A trilogy about the music of movement and the sound of silence


This season the English choreographer Jonathan Burrows and the Italian composer Matteo Fargion present the third part of their trilogy about the music of movement and the sound of silence. For this occasion, we also invited them to do a rerun of the first two parts. This evening, you can see the first part,  Both Sitting Duet. On 13 and 17 February, you can see the second and the third part both in one evening.


In their trilogy, Burrows and Fargion explore the permeable boundaries between dance and music and the various ways we perceive these two forms of expression.


In Both Sitting Duet the dancer and the musician perform movements while seated on a chair, thus creating a common physical starting point. Together they execute fascinating hand and arm movements with great concentration and precision. The only music to be heard is the ‘natural’ sound that accompanies their movements. In 2003 Both Sitting Duet received a Dance and Performance Bessie Award in New York.


In The Quiet Dance both men stand upright and from this position initiate movements with a sense of amazement akin to that of a child taking its first steps and making its first sounds. The result is a combined action that is both masterly and comic and pulsates with a delight in movement.

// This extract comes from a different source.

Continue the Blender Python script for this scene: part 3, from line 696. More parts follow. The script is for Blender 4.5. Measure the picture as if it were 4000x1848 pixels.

In the third part, Speaking Dance, Burrows and Fargion transpose motionlessness into sound and/or language; it is as if the auditory aspect of communication (with each other and the audience) becomes increasingly important in the course of the three parts. How can abstract and formal means contain and/or amplify meaning? This is the question the dancer and the musician attempt to answer together even though each starts out from his own discipline.